Ce n’est pas le papier qui est coupable, mais bien les auteurs. 

Sa gerbe n’était point avare ni haineuse.

Hugo, La légende des siècles, Booz endormi

Ce marchand accoudé sur son comptoir avide

Hugo, Les Chants du crépuscule, À Canaris

Ses yeux polis sont faits de minéraux charmants

Baudelaire, Fleurs du mal, Avec ses vêtements ondoyants et nacrés

J’aspire, volupté divine !
Hymne profond, délicieux !
Tous les sanglots de ta poitrine,

Baudelaire, Fleurs du mal, Madrigale triste

Et un vol noir de corbeaux s’envola avec des croassements

Zola, La Débâcle

Mordant au citron d’or de l’idéal amer.

Mallarmé, Le Guignon

Comme des lyres, je tirais les élastiques
De mes souliersblessés, un pied près de mon coeur !

Rimbaud, Ma Bohème

L’oeuvre de Rimbaud est émaillée de nombreuses hypallages souvent sarcastiques, comme dans l’exemple ci-dessus (dans lequel il reprend des images éculées sur l’amour) ou dans l’exemple suivant. 

Tous les bourgeois poussifs qu’étranglent les chaleurs
Portent, les jeudis soirs, leurs bêtises jalouses.

[…]
Le notaire pend à ses breloques à chiffres

À la musique

Ce ne sont pas les bêtises qui sont jalouses, mais les bourgeois qui sont bêtes et jaloux. Les breloques à chiffres pendent sur les notaires, et pas le contraire. 

Pour Hélène se conjurèrent les sèves ornementales dans les ombres vierges

Illuminations, Fairy

Hypallage par ellipse, on devrait parler de plantes ornementales et et de l’ombre de la forêt vierge. 

Ô cette chaude matinée de février. Le Sud inopportun vint relever nos souvenirs d’indigents absurdes, notre jeune misère.

[…]

La ville, avec sa fumée et ses bruits de métiers, nous suivait très loin dans les chemins.

Illuminations, Ouvriers

Un cheval détale sur le turf suburbain, et le long des cultures et des boisements, percé par la peste carbonique.

Illuminations, Jeunesse

Dans ce dernier exemple, le cheval est percé par la « peste carbonique » (la pollution des usines), alors que la réalité voudrait le contraire. 

Pipe aux dents, lame en main, profonds, pas embêtés,
Quand l’ombre bave aux bois comme un mufle de vache,
Ils s’en vont, amenant leurs dogues à l’attache,
Exercer nuitamment leurs terribles gaîtés !

Les Douaniers

On trouvera un article complet sur les hypallages chez Rimbaud à cette adresse

Blasé dis-je ! En avant,
Déchirer la nuit gluante des racines,

Laforgue, Complaintes, Complainte du foetus de poète

Le long du vif ruisseau sableux je cueillerai
La menthe, dont l’odeurs’écrase sous les doigts.

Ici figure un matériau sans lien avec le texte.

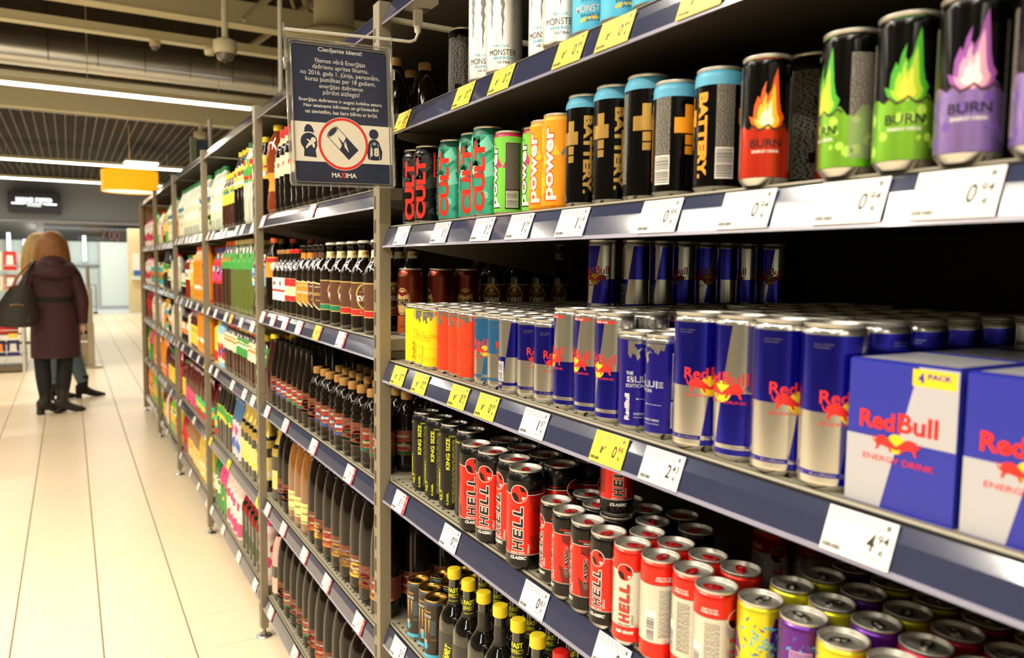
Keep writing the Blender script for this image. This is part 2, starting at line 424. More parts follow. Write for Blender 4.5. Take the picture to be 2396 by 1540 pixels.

Francis Jammes, De l’Angelus de l’aube à l’Angelus du soir, La jeune fille nue

Ce n’est pas l’odeur qui s’écrase sous les doigts, mais la menthe, bien sûr. 

L’odeur neuve de ma robe d’uniforme, les dimanches matins […]

Larbaud, Enfantines

Ce lieu me plaît, dominé de flambeaux,
Composé d’or, de pierre et d’arbres sombres,
Où tant de marbre est tremblant sur tant d’ombres ;
La mer fidèle y dort sur mes tombeaux !

Valéry, Charmes, Le Cimetière marin

Larguez les continents. Hissez les horizons.

Ducharme, L’Avalée des avalés

Cette dernière hypallage est in abstentia : il faut deviner que sont les amarres qui doivent être larguées, et la voile qui doit être hissée.